The USPTO’s rationale for the new fees is that the Office relies on maintenance fees, due periodically after a patent issues, to make up for losses during examination, as the filing, search, and examination fees paid on filing are much less than what it costs the Office to handle a patent application through issuance. Continuing applications filed five or eight years after their EBD will miss at least one maintenance fee, possibly two, so that the Office cannot use those fees as part of cost recovery.

Possible Effects

These newly proposed surcharges could affect filing strategies. Normally, a patent applicant who has a number of inventions and embodiments in a single patent application may wait to file a continuing application until receiving an indication of patentability, to save the cost of a fruitless filing and prosecution. The applicant may file multiple continuing applications as pending applications issue. But with the new surcharges, if an applicant waits too long to file, one or both surcharges could kick in.

There are several scenarios which could motivate different filing strategies for continuing applications. In looking at these scenarios, it is worth noting, first, that the USPTO’s projected average time for a first action on a patent application for fiscal year 2025 is 20.7 months, over all technologies (chemical, mechanical, electrical, software, and biotech). Second, when a patent application has a large number of embodiments, that first action from the examiner could be a restriction/election requirement which would require the applicant to select a group of claims, or select a particular group of embodiments, on which to proceed with prosecution. As a result, a first action on the merits could take well over two years from the initial filing. Even if that first action is the only rejection of the application, patent issuance would not come until three years after filing.

The foregoing discussion does not take into account other possibilities for protracted prosecution of the initial application. There could be multiple rejections, multiple requests to continue examination, and even an appeal to the Patent Trial and Appeal Board. In some technologies, and with some examiners, it can take a long time to figure out what is or is not allowable. By the time an applicant has a good sense of allowable subject matter in the application, at least the first (five year) surcharge deadline may well have passed.
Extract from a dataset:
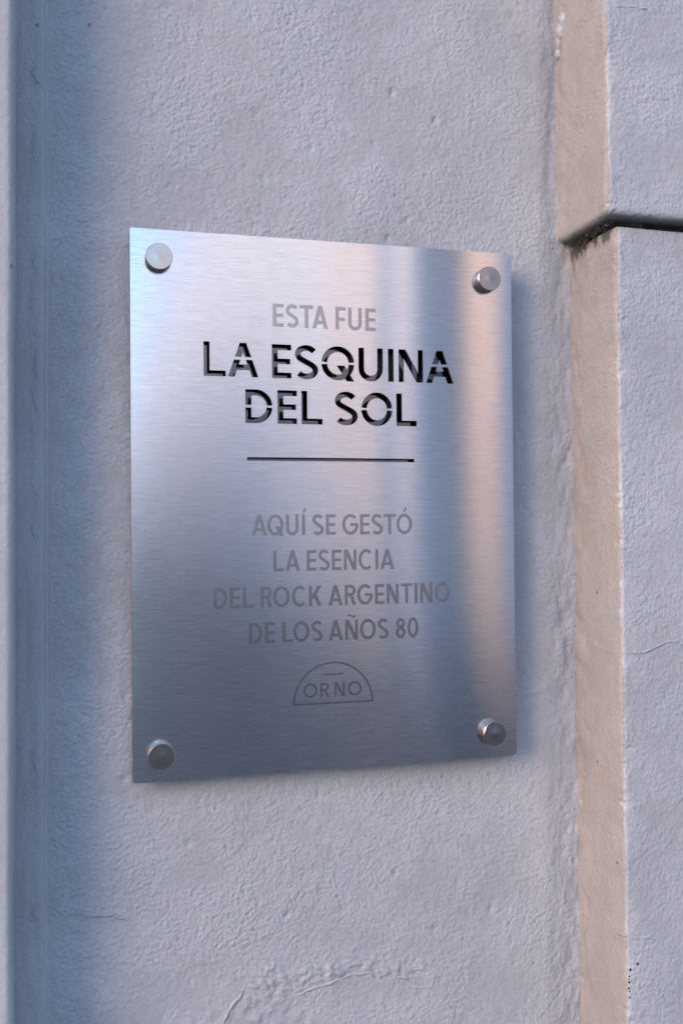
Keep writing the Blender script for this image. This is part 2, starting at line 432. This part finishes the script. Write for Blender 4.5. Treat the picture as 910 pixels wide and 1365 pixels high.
def glyph(c, w, h, t, stencil=False):
    g = t * .42                                      # bridge height of the cut-through letters
    if c == 'E': return rect(0, 0, t, h) + rect(0, 0, w, t * .96) + rect(0, h - t * .96, w, h) + rect(0, h * .5 - t * .46, w * .95, h * .5 + t * .46)
    if c == 'F': return rect(0, 0, t, h) + rect(0, h - t * .96, w, h) + rect(0, h * .46 - t * .46, w * .93, h * .46 + t * .46)
    if c == 'L': return rect(0, 0, t, h) + rect(0, 0, w, t * .96)
    if c == 'T': return rect((w - t) / 2, 0, (w + t) / 2, h) + rect(0, h - t * .96, w, h)
    if c in 'I\u00cd': return rect((w - t) / 2, 0, (w + t) / 2, h)
    if c == 'U':
        r = w / 2; return rect(0, r, t, h) + rect(w - t, r, w, h) + ring(r, r, r, r, t, 180, 360)
    if c in 'N\u00d1':
        return rect(0, 0, t * .93, h) + rect(w - t * .93, 0, w, h) + slant(w - t * 1.25, 0, 0, h, t * 1.25)
    if c in 'O\u00d30':
        if stencil:
            a = math.degrees(math.asin(g / 2 / (h / 2)))
            return ring(w / 2, h / 2, w / 2, h / 2, t, a, 180 - a, 24) + ring(w / 2, h / 2, w / 2, h / 2, t, 180 + a, 360 - a, 24)
        return ring(w / 2, h / 2, w / 2, h / 2, t, 0, 360)
    if c == 'Q':
        tail = slant(w - t * 1.38, -.02 * h, w * .46, h * .44, t * 1.38)
        if stencil:
            a = math.degrees(math.asin(g / 2 / (h / 2)))
            return ring(w / 2, h / 2, w / 2, h / 2, t, a, 180 - a, 24) + ring(w / 2, h / 2, w / 2, h / 2, t, 180 + a, 360 - a, 24) + tail
        return ring(w / 2, h / 2, w / 2, h / 2, t, 0, 360) + tail
    if c == 'C': return ring(h * .5 * .98, h / 2, h * .49, h / 2, t, 48, 312) if w > h * .9 else ring(w * .54, h / 2, w * .54, h / 2, t, 48, 312)
    if c == 'G':
        return ring(w * .52, h / 2, w * .52, h / 2, t, 44, 360) + rect(w * .50, h * .5 - t * .5, w, h * .5 + t * .42)
    if c == 'D':
        rx_ = w * .62
        if stencil:
            gz = h * .5; a = math.degrees(math.asin(g / 2 / (h / 2)))
            return (rect(0, 0, t, gz - g / 2) + rect(0, gz + g / 2, t, h) + rect(0, 0, w - rx_, t) + rect(0, h - t, w - rx_, h) +
                    ring(w - rx_, h / 2, rx_, h / 2, t, a, 90, 14) + ring(w - rx_, h / 2, rx_, h / 2, t, -90, -a, 14))
        return rect(0, 0, t, h) + rect(0, 0, w - rx_, t * .96) + rect(0, h - t * .96, w - rx_, h) + ring(w - rx_, h / 2, rx_, h / 2, t, -90, 90)
    if c == 'S':
        dl = 36; ax = w / 2 - t / 2; ay = (h - t) / (2 + 2 / math.cos(R(dl)))
        uc = (w * .5, h - t / 2 - ay); lc = (w * .5, t / 2 + ay); pts = []
        for a in np.linspace(28, 270 - dl, 20): pts.append((uc[0] + ax * .95 * math.cos(R(a)), uc[1] + ay * math.sin(R(a))))
        for a in np.linspace(90 - dl, -148, 20): pts.append((lc[0] + ax * math.cos(R(a)), lc[1] + ay * math.sin(R(a))))
        return path(pts, t)
    if c == 'A':
        tx = t * 1.10; ap = (w - tx) / 2
        bar0, bar1 = h * .20, h * .20 + t * .95
        def left(y0, y1): return [[(ap * y0 / h, y0), (ap * y0 / h + tx, y0), (ap * y1 / h + tx, y1), (ap * y1 / h, y1)]]
        def rightl(y0, y1): return [[(w - x, y) for x, y in left(y0, y1)[0]][::-1]]
        xb = ap * bar0 / h + tx * .5
        bar = [[(xb, bar0), (w - xb, bar0), (w - xb, bar1), (xb, bar1)]]
        if stencil:
            b0, b1 = h * .505, h * .505 + g * 1.1
            return left(0, b0) + rightl(0, b0) + left(b1, h) + rightl(b1, h) + bar
        return left(0, h) + rightl(0, h) + bar
    if c == 'R':
        bh = h * .56; ax = w * .50
        return (rect(0, 0, t, h) + rect(0, h - t * .94, w - ax, h) + rect(0, h - bh, w - ax, h - bh + t * .94) +
                ring(w * .96 - ax, h - bh / 2, ax, bh / 2, t * .96, -90, 90) + slant(w - t * 1.2, 0, w * .38, h - bh + t * .4, t * 1.15) + rect(w - ax - .2, h - t * .94, w * .96 - ax + .02, h))
    if c == 'K':
        return rect(0, 0, t, h) + slant(w * .10, h * .36, w - t * 1.45, h, t * 1.35) + slant(w - t * 1.35, 0, w * .30, h * .60, t * 1.2)
    if c == '8':
        return ring(w / 2, h * .275, w / 2, h * .275 + t * .06, t) + ring(w / 2, h * .74, w * .45, h * .26, t)
    raise ValueError(c)

# (letter, left, right) in mm from the plaque's left edge; rows: (top, bottom, stroke, cut through?)
ROWS = [
 (-45.0, -60.6, 2.5, False, [('E', 94.4, 102.0), ('S', 103.2, 112.4), ('T', 113.1, 122.6), ('A', 121.9, 132.9), ('F', 138.3, 145.6), ('U', 147.3, 157.1), ('E', 159.7, 167.2)]),
 (-72.5, -95.5, 4.05, True, [('L', 47.5, 62.3), ('A', 63.7, 84.3), ('E', 93.6, 107.0), ('S', 109.2, 125.8), ('Q', 128.1, 151.5), ('U', 154.5, 172.2), ('I', 176.0, 180.1), ('N', 183.7, 201.8), ('A', 204.0, 224.6)]),
 (-103.6, -126.4, 4.05, True, [('D', 75.3, 93.8), ('E', 97.2, 110.7), ('L', 113.8, 128.6), ('S', 137.0, 153.7), ('O', 156.2, 178.9), ('L', 181.8, 196.7)]),
 (-187.9, -201.9, 2.15, False, [('A', 79.0, 89.3), ('Q', 89.6, 100.7), ('U', 102.4, 111.1), ('\u00cd', 113.6, 115.6), ('S', 120.6, 128.8), ('E', 130.3, 137.1), ('G', 141.8, 153.0), ('E', 154.6, 161.6), ('S', 162.7, 171.2), ('T', 171.6, 180.5), ('\u00d3', 180.9, 192.5)]),
 (-212.2, -226.2, 2.15, False, [('L', 93.5, 100.8), ('A', 101.7, 111.9), ('E', 116.6, 123.5), ('S', 124.6, 132.8), ('E', 134.2, 141.1), ('N', 142.8, 151.7), ('C', 153.2, 163.6), ('I', 165.4, 167.5), ('A', 168.9, 179.1)]),
 (-236.4, -250.3, 2.15, False, [('D', 53.1, 62.2), ('E', 63.9, 70.9), ('L', 72.6, 79.7), ('R', 84.6, 92.8), ('O', 93.2, 104.6), ('C', 106.1, 116.3), ('K', 117.9, 127.1), ('A', 131.6, 141.7), ('R', 143.2, 151.4), ('G', 152.0, 163.0), ('E', 164.8, 171.6), ('N', 173.4, 182.1), ('T', 183.7, 192.2), ('I', 193.8, 196.0), ('N', 198.0, 206.9), ('O', 208.7, 220.3)]),
 (-260.4, -274.3, 2.15, False, [('D', 76.5, 85.6), ('E', 87.4, 94.2), ('L', 99.3, 106.4), ('O', 106.8, 118.1), ('S', 119.4, 127.4), ('A', 131.6, 141.7), ('\u00d1', 143.3, 152.4), ('O', 153.9, 165.3), ('S', 166.5, 174.6), ('8', 179.7, 187.0), ('0', 188.3, 196.4)]),
 (-302.8, -312.5, 1.38, False, [('O', 113.7, 123.3), ('R', 125.4, 131.8), ('N', 135.5, 142.6), ('O', 144.9, 154.7)]),
]
WP, HP = 270.0, 361.6
def shift(polys, dx, dy): return [[(x + dx, y + dy) for x, y in p] for p in polys]
cut_polys, etched = [], []            # etched: (name, polys)
for top, bot, t, through, items in ROWS:
    h = top - bot
    for ch, x0, x1 in items:
        over = h * .012 if ch in 'OQSCGU0\u00d3' else 0
        polys = shift(glyph(ch, x1 - x0, h + (over if ch == 'U' else 2 * over), t, through), x0, bot - over)
        if ch == '\u00cd': polys += shift([[(0.0, 0), (1.35, 0), (2.9, 3.0), (1.0, 3.0)]], 113.9, -186.8)
        if ch == '\u00d3': polys += shift([[(0.0, 0), (1.35, 0), (3.3, 3.0), (1.4, 3.0)]], 185.6, -186.6)
        if ch == '\u00d1':
            tp = [(145.1 + 5.6 * q / 12, -257.9 + .55 * math.sin(q / 12 * 2 * math.pi + .2)) for q in range(13)]
            polys += path(tp, 1.35)
        (cut_polys.extend(polys) if through else etched.append(('engraved_letter', polys)))
cut_polys += rect(76.2, -151.65, 194.7, -149.25)
dome = ring(134.6, -316.9, 28.3, 28.3, 1.3, 0, 180, 40) + rect(106.3, -317.4, 162.9, -316.1)
etched.append(('engraved_arch', dome))
etched.append(('engraved_dash', rect(127.3, -297.8, 141.8, -296.5)))

def plate_outline():
    o = []
    for cx, cy, r, a0 in ((WP - 3.2, -3.2, 3.2, 90), (WP - 3.2, -HP + 3.2, 3.2, 0), (2.0, -HP + 2.0, 2.0, -90), (1.4, -1.4, 1.4, -180)):
        for i in range(7):
            a = R(a0 - 90 * i / 6); o.append((cx + r * math.cos(a), cy + r * math.sin(a)))
    return o[::-1]
def area(p): return sum(p[i][0] * p[(i + 1) % len(p)][1] - p[(i + 1) % len(p)][0] * p[i][1] for i in range(len(p))) / 2
def cdt(faces):
    vs, fs = [], []
    for f in faces:
        if area(f) < 0: f = f[::-1]
        fs.append(list(range(len(vs), len(vs) + len(f)))); vs += [Vector(p) for p in f]
    ov, oe, of, _, _, orf = geometry.delaunay_2d_cdt(vs, [], fs, 1, 1e-4)
    return ov, of, orf
def solid(name, ov, tris, y0, y1, mat, parent, mat_side=None):
    """tris in mm plate coordinates -> closed slab between y0 (front) and y1 (back), centre of the plaque at the origin"""
    used = sorted({i for t in tris for i in t}); mp = {v: k for k, v in enumerate(used)}
    n = len(used)
    cx = [(ov[i][0] - WP / 2) * .001 for i in used]; cz = [(ov[i][1] + HP / 2) * .001 for i in used]
    verts = [(x, y0, z) for x, z in zip(cx, cz)] + [(x, y1, z) for x, z in zip(cx, cz)]
    faces, mi, cnt = [], [], {}
    for t in tris:
        q = [mp[i] for i in t]
        faces.append(q); mi.append(0)
        faces.append([i + n for i in q[::-1]]); mi.append(0)
        for k in range(len(q)):
            cnt[(q[k], q[(k + 1) % len(q)])] = 1
    for a, b in list(cnt):
        if (b, a) not in cnt:
            faces.append([b, a, a + n, b + n]); mi.append(1)
    o = mesh_obj(name, verts, faces, mat, parent)
    me = o.data
    if mat_side: me.materials.append(mat_side); me.polygons.foreach_set('material_index', mi)
    uv = me.uv_layers.new(name='UVMap')
    co = np.empty(len(me.vertices) * 3, np.float32); me.vertices.foreach_get('co', co); co = co.reshape(-1, 3)
    li = np.empty(len(me.loops), np.int32); me.loops.foreach_get('vertex_index', li)
    uv.data.foreach_set('uv', np.stack([co[li, 0] + .5, co[li, 2] + .5], 1).astype(np.float32).ravel())
    return o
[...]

Still further, there are an increasing number of U.S. applications which claim priority to a Patent Cooperation Treaty (PCT) international application. With PCT applications, the EBD could be the PCT application’s filing date, which could be as much as 30 months, or two and a half years, before the patent application is filed in the U.S. and prosecution can begin. Thus, continuations of national phase filings filed after allowance are almost certain to incur at least the first surcharge.

Takeaways

Applicants who anticipate creating a family of applications from a single application may wish to consider filing several applications in parallel. The applications may have identical disclosures, but different claims. The applications would proceed in parallel, and may be allowed before either of the surcharges for continuing applications can kick in. An applicant choosing this path would pay more of the filing fees up front for all of the applications filed in parallel, but would avoid the surcharges for later filed continuing applications. Applicants with one or more allowed applications could file continuing applications without incurring the surcharges.

The foregoing strategy could involve filing terminal disclaimers, for which the USPTO is proposing new steeply graduated fees depending on time of filing the terminal disclaimers. We will discuss these proposed fees in a blog, to follow shortly. Timing of filing terminal disclaimers could affect the growth, and in some cases the disposition of a patent family.